Der lettische EU-Abgeordnete Nr. 8 ist noch nicht klar, da in Lettland von den Wählern auch bei den Europawahlen mit sogenannten "Plus- und Minuszeichen" gearbeitet werden konnte. Das heisst, jede/r Kandidat/in konnte mit Zeichen der besonderen Zu- oder Abneigung versehen werden.
Ein weiterer Platz im Europaparlament steht der Partei "Saskaņas Centrs" zu. Je nachdem, wer von beiden nun die größere Gunst der Wähler/innen auf sich gezogen hat, wird dies entweder BORISS CILEVIČS oder SERGEJS MIRSKIS sein.
In Lettland wird sogar in der Presse noch ein möglicher Platz 9 im EU-Parlament diskutiert - dieser würde vergeben, wenn der neue EU-Vertrag doch noch scheitern sollte und die alte (bisherige) Sitzverteilung beibehalten werden müsste.

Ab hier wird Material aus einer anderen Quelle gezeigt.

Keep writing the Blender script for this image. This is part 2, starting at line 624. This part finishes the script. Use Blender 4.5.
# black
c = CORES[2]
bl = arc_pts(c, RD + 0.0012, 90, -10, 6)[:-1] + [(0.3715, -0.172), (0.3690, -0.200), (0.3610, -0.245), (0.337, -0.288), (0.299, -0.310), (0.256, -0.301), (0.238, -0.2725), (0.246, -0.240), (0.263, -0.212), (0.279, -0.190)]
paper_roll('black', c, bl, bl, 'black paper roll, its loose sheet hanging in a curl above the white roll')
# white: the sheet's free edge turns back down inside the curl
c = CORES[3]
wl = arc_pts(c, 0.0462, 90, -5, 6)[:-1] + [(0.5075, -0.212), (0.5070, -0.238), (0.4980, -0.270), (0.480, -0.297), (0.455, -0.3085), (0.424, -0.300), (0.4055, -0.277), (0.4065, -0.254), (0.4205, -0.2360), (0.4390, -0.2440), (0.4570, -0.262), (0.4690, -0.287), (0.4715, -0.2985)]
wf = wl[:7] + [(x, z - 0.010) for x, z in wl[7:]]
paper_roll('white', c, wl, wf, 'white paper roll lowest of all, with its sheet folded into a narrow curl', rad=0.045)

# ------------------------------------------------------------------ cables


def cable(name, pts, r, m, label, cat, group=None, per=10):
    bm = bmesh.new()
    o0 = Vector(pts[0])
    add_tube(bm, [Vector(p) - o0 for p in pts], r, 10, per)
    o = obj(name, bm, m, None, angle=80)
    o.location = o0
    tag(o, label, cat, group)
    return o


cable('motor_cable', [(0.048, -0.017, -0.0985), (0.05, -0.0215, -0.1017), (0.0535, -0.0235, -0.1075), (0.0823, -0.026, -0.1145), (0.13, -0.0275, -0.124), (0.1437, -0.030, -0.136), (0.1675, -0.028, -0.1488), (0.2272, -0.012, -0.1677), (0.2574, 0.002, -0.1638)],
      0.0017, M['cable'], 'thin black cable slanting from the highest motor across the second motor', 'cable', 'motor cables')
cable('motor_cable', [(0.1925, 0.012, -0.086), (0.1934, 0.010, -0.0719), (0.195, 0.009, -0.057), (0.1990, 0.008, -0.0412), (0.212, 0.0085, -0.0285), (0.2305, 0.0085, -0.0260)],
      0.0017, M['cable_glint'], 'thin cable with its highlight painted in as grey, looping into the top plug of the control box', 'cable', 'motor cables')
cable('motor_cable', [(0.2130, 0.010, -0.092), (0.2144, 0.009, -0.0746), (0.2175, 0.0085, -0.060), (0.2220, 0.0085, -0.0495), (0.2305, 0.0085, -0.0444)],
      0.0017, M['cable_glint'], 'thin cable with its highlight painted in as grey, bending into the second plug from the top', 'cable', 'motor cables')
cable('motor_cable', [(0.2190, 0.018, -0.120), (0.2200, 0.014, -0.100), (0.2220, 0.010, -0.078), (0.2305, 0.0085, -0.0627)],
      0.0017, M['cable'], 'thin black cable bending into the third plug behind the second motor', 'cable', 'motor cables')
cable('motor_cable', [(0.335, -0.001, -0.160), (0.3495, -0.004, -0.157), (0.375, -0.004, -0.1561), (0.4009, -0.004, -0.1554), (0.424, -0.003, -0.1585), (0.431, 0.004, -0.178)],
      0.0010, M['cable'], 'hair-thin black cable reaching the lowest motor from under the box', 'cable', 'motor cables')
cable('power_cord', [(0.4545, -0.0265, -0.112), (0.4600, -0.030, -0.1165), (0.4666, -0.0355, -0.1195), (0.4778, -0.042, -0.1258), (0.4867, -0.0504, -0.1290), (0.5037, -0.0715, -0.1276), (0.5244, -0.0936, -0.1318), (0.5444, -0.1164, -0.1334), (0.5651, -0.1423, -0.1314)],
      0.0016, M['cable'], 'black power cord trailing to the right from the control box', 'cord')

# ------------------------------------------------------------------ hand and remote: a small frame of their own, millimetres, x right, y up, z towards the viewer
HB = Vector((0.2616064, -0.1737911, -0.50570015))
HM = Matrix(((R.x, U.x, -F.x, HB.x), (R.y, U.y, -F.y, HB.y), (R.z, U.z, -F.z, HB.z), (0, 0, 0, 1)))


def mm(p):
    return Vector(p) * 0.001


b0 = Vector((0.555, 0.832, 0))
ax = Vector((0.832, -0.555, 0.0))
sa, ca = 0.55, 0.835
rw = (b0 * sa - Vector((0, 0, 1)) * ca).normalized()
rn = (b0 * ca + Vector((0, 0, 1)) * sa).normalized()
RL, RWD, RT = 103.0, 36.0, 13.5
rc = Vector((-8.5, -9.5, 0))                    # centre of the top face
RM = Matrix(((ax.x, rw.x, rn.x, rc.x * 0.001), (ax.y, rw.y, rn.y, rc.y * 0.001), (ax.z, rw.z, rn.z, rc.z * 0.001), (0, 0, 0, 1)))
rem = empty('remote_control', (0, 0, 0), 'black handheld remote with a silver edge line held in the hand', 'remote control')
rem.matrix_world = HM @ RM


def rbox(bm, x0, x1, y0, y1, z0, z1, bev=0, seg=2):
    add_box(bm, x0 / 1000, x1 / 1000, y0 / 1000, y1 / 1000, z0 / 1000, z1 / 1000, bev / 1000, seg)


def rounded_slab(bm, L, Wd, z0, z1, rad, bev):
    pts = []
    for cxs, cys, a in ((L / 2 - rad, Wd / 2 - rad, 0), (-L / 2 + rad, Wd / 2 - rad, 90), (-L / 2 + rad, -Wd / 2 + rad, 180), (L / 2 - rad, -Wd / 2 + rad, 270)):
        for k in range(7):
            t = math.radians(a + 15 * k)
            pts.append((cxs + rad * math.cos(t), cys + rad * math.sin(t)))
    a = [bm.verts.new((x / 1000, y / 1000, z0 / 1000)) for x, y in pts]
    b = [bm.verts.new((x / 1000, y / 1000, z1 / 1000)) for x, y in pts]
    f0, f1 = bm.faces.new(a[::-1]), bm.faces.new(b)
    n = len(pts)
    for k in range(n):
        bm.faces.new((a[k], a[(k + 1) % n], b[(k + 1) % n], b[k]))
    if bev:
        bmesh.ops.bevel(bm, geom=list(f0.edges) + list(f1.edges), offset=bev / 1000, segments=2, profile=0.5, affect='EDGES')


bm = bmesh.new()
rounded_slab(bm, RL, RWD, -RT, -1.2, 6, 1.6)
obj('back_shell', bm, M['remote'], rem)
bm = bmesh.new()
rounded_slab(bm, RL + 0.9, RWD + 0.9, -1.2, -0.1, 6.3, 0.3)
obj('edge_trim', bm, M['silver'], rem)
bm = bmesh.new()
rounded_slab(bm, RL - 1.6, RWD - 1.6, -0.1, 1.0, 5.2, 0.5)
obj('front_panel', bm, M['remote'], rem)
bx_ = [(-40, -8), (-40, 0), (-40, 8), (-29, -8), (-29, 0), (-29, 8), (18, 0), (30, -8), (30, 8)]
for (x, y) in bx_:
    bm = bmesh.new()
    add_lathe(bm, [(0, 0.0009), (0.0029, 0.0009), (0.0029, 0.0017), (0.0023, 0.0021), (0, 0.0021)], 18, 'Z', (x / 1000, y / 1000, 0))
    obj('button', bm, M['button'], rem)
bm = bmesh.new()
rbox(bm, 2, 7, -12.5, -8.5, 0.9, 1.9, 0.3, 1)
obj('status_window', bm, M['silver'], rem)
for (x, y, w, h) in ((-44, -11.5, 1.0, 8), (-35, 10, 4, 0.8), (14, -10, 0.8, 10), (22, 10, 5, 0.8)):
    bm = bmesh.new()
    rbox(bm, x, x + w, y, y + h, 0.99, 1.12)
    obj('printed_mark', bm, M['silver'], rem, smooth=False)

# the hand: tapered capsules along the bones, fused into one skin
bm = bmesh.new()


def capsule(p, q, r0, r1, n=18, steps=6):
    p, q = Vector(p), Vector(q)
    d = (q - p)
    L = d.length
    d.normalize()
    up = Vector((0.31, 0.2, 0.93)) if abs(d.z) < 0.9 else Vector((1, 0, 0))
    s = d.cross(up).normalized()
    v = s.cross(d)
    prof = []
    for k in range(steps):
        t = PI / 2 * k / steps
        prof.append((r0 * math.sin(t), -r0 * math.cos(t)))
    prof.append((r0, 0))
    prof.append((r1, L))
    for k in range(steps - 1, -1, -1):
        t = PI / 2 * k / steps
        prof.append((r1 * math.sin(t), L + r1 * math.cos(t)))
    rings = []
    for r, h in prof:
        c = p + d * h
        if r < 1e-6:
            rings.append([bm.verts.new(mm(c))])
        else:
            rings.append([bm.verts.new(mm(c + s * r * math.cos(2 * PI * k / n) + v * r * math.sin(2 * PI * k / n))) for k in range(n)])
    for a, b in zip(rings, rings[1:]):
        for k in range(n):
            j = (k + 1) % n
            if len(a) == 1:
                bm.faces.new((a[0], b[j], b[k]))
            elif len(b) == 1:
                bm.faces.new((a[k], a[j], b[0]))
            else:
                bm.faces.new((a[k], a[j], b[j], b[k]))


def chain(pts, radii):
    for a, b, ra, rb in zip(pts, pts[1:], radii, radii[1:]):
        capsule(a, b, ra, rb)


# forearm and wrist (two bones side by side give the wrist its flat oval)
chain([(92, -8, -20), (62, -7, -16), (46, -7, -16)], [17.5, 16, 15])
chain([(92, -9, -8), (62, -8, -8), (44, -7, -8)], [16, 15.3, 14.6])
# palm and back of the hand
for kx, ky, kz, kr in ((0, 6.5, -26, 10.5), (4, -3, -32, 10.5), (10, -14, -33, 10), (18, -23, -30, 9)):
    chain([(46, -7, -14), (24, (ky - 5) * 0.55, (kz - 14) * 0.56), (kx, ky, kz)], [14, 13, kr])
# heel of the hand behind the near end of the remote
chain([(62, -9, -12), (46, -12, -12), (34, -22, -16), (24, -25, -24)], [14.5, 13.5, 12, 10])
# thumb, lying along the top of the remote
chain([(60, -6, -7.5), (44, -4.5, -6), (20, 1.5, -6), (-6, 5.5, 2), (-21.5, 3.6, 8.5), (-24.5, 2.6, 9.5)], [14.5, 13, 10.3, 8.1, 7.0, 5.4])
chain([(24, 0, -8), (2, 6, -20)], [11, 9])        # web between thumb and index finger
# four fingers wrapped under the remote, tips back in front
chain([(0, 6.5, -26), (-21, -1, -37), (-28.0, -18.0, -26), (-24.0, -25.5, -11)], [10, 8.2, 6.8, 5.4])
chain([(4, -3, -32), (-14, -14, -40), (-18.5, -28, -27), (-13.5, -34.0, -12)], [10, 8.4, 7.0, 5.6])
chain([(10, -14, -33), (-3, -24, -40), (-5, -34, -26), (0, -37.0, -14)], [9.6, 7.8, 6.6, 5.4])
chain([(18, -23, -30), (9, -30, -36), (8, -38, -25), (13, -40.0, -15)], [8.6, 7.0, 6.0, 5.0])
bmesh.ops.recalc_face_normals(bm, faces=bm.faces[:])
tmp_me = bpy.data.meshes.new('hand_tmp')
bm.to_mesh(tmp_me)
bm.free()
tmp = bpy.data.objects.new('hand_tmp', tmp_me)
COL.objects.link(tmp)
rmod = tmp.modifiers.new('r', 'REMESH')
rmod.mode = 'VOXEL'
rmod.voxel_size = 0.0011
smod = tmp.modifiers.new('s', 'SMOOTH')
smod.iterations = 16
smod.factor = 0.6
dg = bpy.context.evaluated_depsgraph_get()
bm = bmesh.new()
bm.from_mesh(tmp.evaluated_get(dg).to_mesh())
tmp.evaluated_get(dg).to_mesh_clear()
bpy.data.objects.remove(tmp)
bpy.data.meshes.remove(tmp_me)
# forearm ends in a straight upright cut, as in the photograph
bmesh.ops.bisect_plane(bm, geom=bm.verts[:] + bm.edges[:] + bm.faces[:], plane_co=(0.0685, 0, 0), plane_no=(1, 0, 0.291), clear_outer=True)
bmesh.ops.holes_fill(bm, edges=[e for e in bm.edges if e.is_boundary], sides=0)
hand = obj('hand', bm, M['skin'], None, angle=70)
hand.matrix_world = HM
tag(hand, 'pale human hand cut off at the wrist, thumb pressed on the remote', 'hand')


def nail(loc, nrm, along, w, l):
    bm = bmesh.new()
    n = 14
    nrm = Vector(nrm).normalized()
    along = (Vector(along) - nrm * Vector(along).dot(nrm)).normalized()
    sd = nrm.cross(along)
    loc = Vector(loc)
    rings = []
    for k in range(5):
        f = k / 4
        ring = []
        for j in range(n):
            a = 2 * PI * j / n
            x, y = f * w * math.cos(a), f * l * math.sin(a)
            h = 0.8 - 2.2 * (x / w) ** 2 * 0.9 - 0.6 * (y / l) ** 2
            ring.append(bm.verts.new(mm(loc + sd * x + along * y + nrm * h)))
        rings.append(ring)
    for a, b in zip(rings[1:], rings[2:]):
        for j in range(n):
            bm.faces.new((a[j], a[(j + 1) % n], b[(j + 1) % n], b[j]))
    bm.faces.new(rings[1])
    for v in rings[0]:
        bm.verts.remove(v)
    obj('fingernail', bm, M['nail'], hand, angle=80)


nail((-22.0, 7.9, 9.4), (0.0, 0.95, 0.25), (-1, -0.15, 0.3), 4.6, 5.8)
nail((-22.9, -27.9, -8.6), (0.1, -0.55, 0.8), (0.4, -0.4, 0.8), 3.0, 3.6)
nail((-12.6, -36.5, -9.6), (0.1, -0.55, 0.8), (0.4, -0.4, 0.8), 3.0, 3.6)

Und noch kurz zur Wahlbeteiligung: teilweise steht ja in einigen deutschen Medien, "in Osteuropa" sei fast niemand zur Wahl gegangen. Für Lettland (wie auch für Estland) gilt das nicht. Zwar hat die Menschen der Kommunalwahlkampf vermutlich mehr zur Beteiligung angespornt als die Europawahl (wo ja nur Abgeordnete ins ferne Brüssel entsendet werden, aber keine Regierung gewählt wird). Aber die unten stehende Karte macht visuell sichtbar, dass lettlandweit 53,67% gewählt habe bei der Europawahl (in Riga: 58,9%). Hellblaue Bezirke stehen für über 40% Beteiligung, dunkelblaue für über 60%.
Nachtrag:
Inzwischen wurde auch der achte erfolgreiche Kandidat aus Lettland für einen Sitz im Europaparlament bekannt gegeben. Es ist Aleksandrs Mirskis (Saskaņas Centrs), der trotz Platz 3 auf der Liste seiner Partei am zweitmeisten Sympathiebekundungen (Pluszeichen auf der Wahlliste - 53.699 gegenüber 36.358 für den Kandidaten auf dem 2.Listenplatz) einheimsen konnte. Mirskis ist gegenwärtig Abgeordneter des lettischen Parlaments.
1 Kommentar:
An dieser Stelle will ich einmal DANKE für die tolle Berichterstattung sagen! In den etablierten deutschsprachigen Medien läuft Lettland ja in der Regel ganz weit hinten. Wo bekommt man sonst deutschsprachige Hinweise zu den lett. Europa- und sonstigen Wahlen?